Sobre um certo desaparecimento das mulheres e o aparecimento inflacionado do género

«Em 1972, pronunciando uma conferência em Milão, o doutor Jacques Lacan lançou para o auditório uma daquelas suas fórmulas que lhe valeram ser aclamado, pelos fiéis, como o Moisés da nação psicanalítica: “A mulher não existe.” Sem as subtilezas conceptuais do doutor Lacan, muitos são aqueles que nos últimos anos fazem desaparecer a mulher (mais do que o homem) pela utilização de uma palavra inflacionada: ‘género’. Por exemplo, a violência doméstica (exercida, em larguíssima maioria, pelos homens sobre as mulheres) passou a ser denominada “violência de género”. O conceito que tinha como finalidade libertar a mulher de determinações biológicas e de todo o essencialismo (em suma: libertar a mulher da “condição feminina”, já que a “condição masculina” é, historicamente, o estado normal de liberdade) acabou por lhe retirar a arma com que ela empreendeu históricos combates, pois foi como mulher que sofreu e sofre.
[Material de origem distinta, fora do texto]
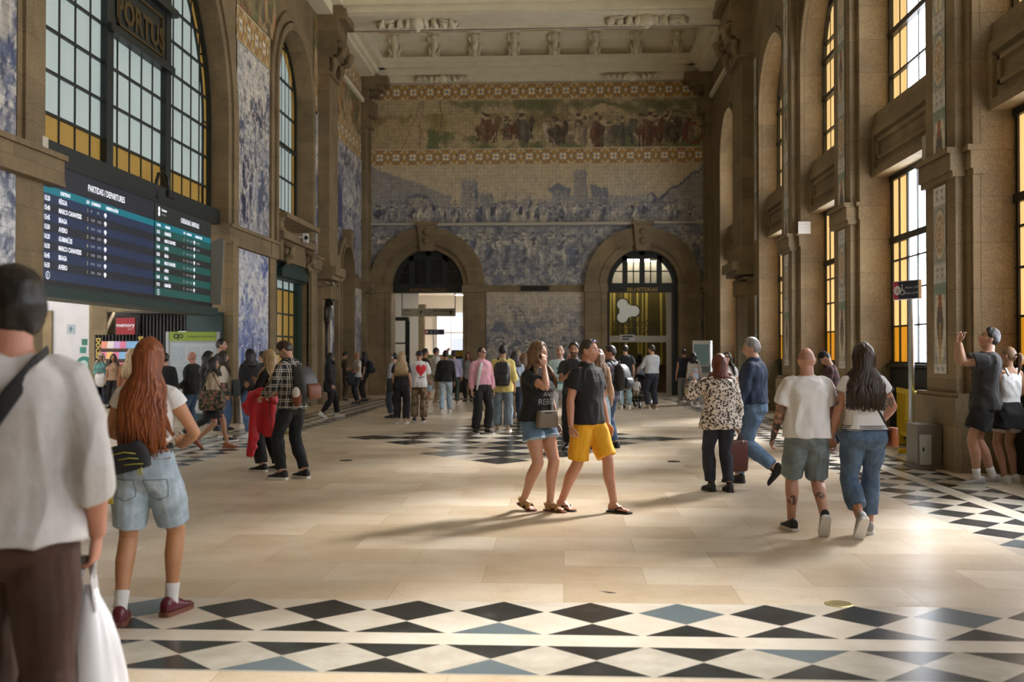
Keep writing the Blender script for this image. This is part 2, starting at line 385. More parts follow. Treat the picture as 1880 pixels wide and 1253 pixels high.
# back wall: door surrounds, impost band, keystones
t = MB()
for c, r in (DL, DR):
    arch_band(t, c, r+.006, r+.18, ZI0, WB, -.12, .1); arch_band(t, c, r+.18, r+.86, ZI0, WB, -.2, .1); arch_band(t, c, r+.24, r+.30, ZI0, WB, -.24, .1)
    for s in (-1, 1):
        u0, u1 = sorted((c+s*(r+.006), c+s*(r+.86)))
        wbox(t, WB, u0, u1, -.2, .1, 0, 3.98); wbox(t, WB, u0-.03, u1+.03, -.26, .1, 3.98, 4.26); wbox(t, WB, u0, u1, -.26, .1, 0, 1.15)
        ui = c+s*(r+.16); wbox(t, WB, min(ui,ui+s*.06), max(ui,ui+s*.06), -.23, .1, .3, 3.9)
    t.prism([(c-.26, ZI0+r-.06), (c+.26, ZI0+r-.06), (c+.36, ZI0+r+.98), (c-.36, ZI0+r+.98)], -.32, .1, lambda p, d, q: WB(p, d, q))
    t.prism([(c-.4, ZI0+r+.92), (c+.4, ZI0+r+.92), (c+.44, ZI0+r+1.05), (c-.44, ZI0+r+1.05)], -.38, .1, lambda p, d, q: WB(p, d, q))
    for z in (ZI0+r+.3, ZI0+r+.66): t.ell(WB(c, -.32, z), (.14,.1,.14))
for u0, u1 in ((-7.7, DL[0]-DL[1]-.86), (DL[0]+DL[1]+.86, DR[0]-DR[1]-.86), (DR[0]+DR[1]+.86, 5.6)):
    wbox(t, WB, u0, u1, -.08, .1, 4.0, 4.26)
    wbox(t, WB, u0, u1, -.05, .1, 0, .85)
trim(6, t)
# niche door surround on the left end bay
t = MB()
arch_band(t, c3, r3+.006, r3+.35, zs3, WL, -.16, .05, zleg=0); arch_band(t, c3, r3+.02, r3+.1, zs3, WL, -.22, .05, zleg=0)
for s in (-1, 1):
    u0, u1 = sorted((c3+s*(r3-.02), c3+s*(r3+.42)))
    for z0, z1, p in ((4.1,4.2,.26), (4.2,4.4,.22), (4.4,4.48,.3)): wbox(t, WL, u0, u1, -p, .05, z0, z1)
    wbox(t, WL, u0, u1, -.24, .05, 0, 1.1)
t.prism([(c3-.16, zs3+r3-.05), (c3+.16, zs3+r3-.05), (c3+.24, zs3+r3+.6), (c3-.24, zs3+r3+.6)], -.34, .05, lambda p, d, q: WL(p, d, q))
t.ell(WL(c3, -.3, zs3+r3+.35), (.12,.14,.16)); t.ell(WL(c3, -.26, zs3+r3+.12), (.1,.16,.1))
trim(7, t)
# ------------------------------------------------------------------ ceiling
t = MB(); t.box(-8.6, 6.6, -9.4, 39.3, 14.0, 14.2); struct(t.build('ceiling', PLASTER))
def beam(n, y0, y1):
    t = MB(); X0, X1 = XL-.1, XR+.1
    for a, b, z0, z1 in ((y0+.15, y1-.1, 12.42, 14), (y0, y0+.5, 12.62, 14), (y0-.18, y0+.4, 12.95, 14), (y0-.34, y0+.2, 13.25, 14), (y1-.3, y1, 12.42, 12.62), (y1-.1, y1+.12, 12.5, 14), (y0+.3, y0+.42, 12.36, 12.5), (y1-.45, y1-.36, 12.36, 12.5)):
        t.box(X0, X1, a, b, z0, z1)
    return struct(t.build('trim_%d' % n, PLASTER))
beam(8, 30.95, 33.1); beam(9, 17.5, 19.6)
# cornice over the back mural, cove and side cornices
t = MB()
for y0, z0, z1 in ((38.3, 12.15, 12.4), (38.15, 12.4, 12.62), (37.9, 12.62, 12.78), (37.75, 12.78, 12.98)): t.box(XL, XR, y0, 38.55, z0, z1)
t.box(XL, XR, 37.75, 38.6, 13.85, 14.0)
t.prism([(38.2, 12.98), (38.0, 13.3), (37.9, 13.6), (37.6, 13.86), (38.6, 13.9), (38.6, 12.98)], XL, XR, lambda p, d, q: (d, p, q))
for s, x in ((1, XL), (-1, XR)):
    for p, z0, z1 in ((.12,11.25,11.4), (.5,12.25,12.4), (.62,12.4,12.62), (.85,12.62,12.95), (.6,12.95,14)):
        t.box(min(x, x+s*p), max(x, x+s*p), 33.0, 38.5, z0, z1)
for y0, y1 in ((-9, 17.6), (19.5, 31.0)):
    for s, x in ((1, XL), (-1, XR)):
        for p, z0, z1 in ((.5,12.3,12.6), (.8,12.6,13.0), (1.0,13.0,13.3)): t.box(min(x, x+s*p), max(x, x+s*p), y0, y1, z0, z1)
struct(t.build('trim_10', PLASTER))
# brackets in the cove (counted: eight), each a carved console
bk = MB(); W = lambda x, y, z: (x, y, z)
bk.tube([(0,-.12,.42), (0,-.3,.3), (0,-.2,.05), (0,-.14,-.22), (0,-.24,-.44)], [(.1,.17),(.12,.19),(.08,.14),(.08,.13),(.1,.1)], 12, ref=(0,1,0))
for s in (-1, 1):
    bk.tube([(s*.17,-.05,.45), (s*.2,-.3,.38), (s*.19,-.3,.18), (s*.15,-.2,.1)], [.05,.06,.05,.03], 8)
    bk.tube([(s*.14,-.05,.1), (s*.2,-.14,-.12), (s*.14,-.24,-.3), (s*.2,-.2,-.42)], [.05,.06,.05,.03], 8)
bk.box(-.26,.26,-.38,.1,.44,.54); bk.ell((0,-.3,-.05), (.09,.08,.13)); bk.ell((0,-.34,.32), (.1,.08,.1))
b0 = None
for i, px in enumerate((726, 798, 872, 944, 1018, 1092, 1168, 1242)):
    p = at_y(px, 92, 37.95)
    if b0 is None: b0 = bk.build('ceiling_bracket', PLASTER, None, True); o = b0
    else: o = b0.copy(); COL.objects.link(o)
    o.location = (p.x, 37.98, 13.4)
    tag(o, 'carved plaster scroll bracket in the ceiling cove above the back wall', 'bracket', 'plaster brackets along the cove')
# stucco cartouches on the beam and above the cornice
ct = MB()
for k in range(-4, 5):
    a = k*.17; h = .2-.02*abs(k)
    ct.tube([(a*2.0, .1, 0), (a*2.2+.06*math.copysign(1, k), .02, .07), (a*2.3+.12*math.copysign(1, k), -.06, .02), (a*2.25, -.12, .04)], [.05,.07,.06,.03], 8)
    ct.ell((a*2.1, .0, .02), (.13, h*.8, .07))
ct.ell((0,0,.03), (.34,.2,.1)); ct.ell((0,-.02,.08), (.16,.12,.08))
for s in (-1, 1): ct.prism([(s*.95,-.16),(s*1.55,-.02),(s*1.55,.05),(s*.95,.16)], 0, .05, lambda p, d, q: (p, q, d))
M180 = Matrix.Rotation(PI, 3, 'X')
ct.v = [tuple(M180 @ Vector((v[0]*.78, v[1]*1.5, v[2]*2.2))) for v in ct.v]
c0 = ct.build('ceiling_cartouche', PLASTER, None, True); p = at_y(765, 40, 31.9); c0.location = (p.x, 32.0, 12.4)
tag(c0, 'scrolled plaster cartouche under the ceiling beam, above the left doorway', 'ornament', 'ceiling cartouches')
c1o = c0.copy(); COL.objects.link(c1o); p = at_y(1188, 40, 31.9); c1o.location = (p.x, 32.0, 12.4)
tag(c1o, 'scrolled plaster cartouche under the ceiling beam, above the right doorway', 'ornament', 'ceiling cartouches')
for px, lab in ((812, 'left'), (1160, 'right')):
    o = c0.copy(); COL.objects.link(o); p = at_y(px, 148, 38.0); o.location = (p.x, 38.2, 12.22); o.rotation_euler = (-PI/2, 0, 0); o.scale = (.8, .6, .6)
    tag(o, 'small plaster leaf ornament above the border tiles, on the %s half of the back wall' % lab, 'ornament', 'cornice ornaments')
lamp = MB(); lamp.box(-.55, .55, -.06, .06, 0, .06)
LMP = mat('amber strip panel', (.42,.24,.06), .5)
for px, lab in ((722, 'leftmost'), (984, 'middle'), (1243, 'rightmost')):
    p = at_y(px, 56, 33.2); o = lamp.build('ceiling_panel', LMP); o.location = (p.x, 33.26, 12.46)
    tag(o, 'amber strip panel behind the plaster beam, %s of the three' % lab, 'panel', 'amber strips on the beam')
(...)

A questão do género, nalguns casos, deita a deita o bebé fora com a água do banho. Entendido como construção social, o género é o conceito para desfazer identidades e superar a diferença masculino/feminino, a diferença de todas as diferenças, convertida em poder de um sobre o outro, e por isso entendida quase sempre segundo o modelo da luta de classes (com todos os equívocos que daí advieram). Mas aquilo que foi atirado pela janela regressa pela porta e encarna na chamada “identidade de género”. Este discurso, que se tornou pregnante e se transferiu sem rigor para o âmbito político, traduz na linguagem do ser o que é da ordem do devir: não há um devir masculino da mulher, mas sim um devir feminino da mulher. Foi o que Simone de Beauvoir intuiu quando disse uma frase que se prestou a tantos equívocos: “On n’est pas femme, on le devient”.»

António Guerreiro, «Ao pé da letra», Expresso-Actual, 19.6.2010.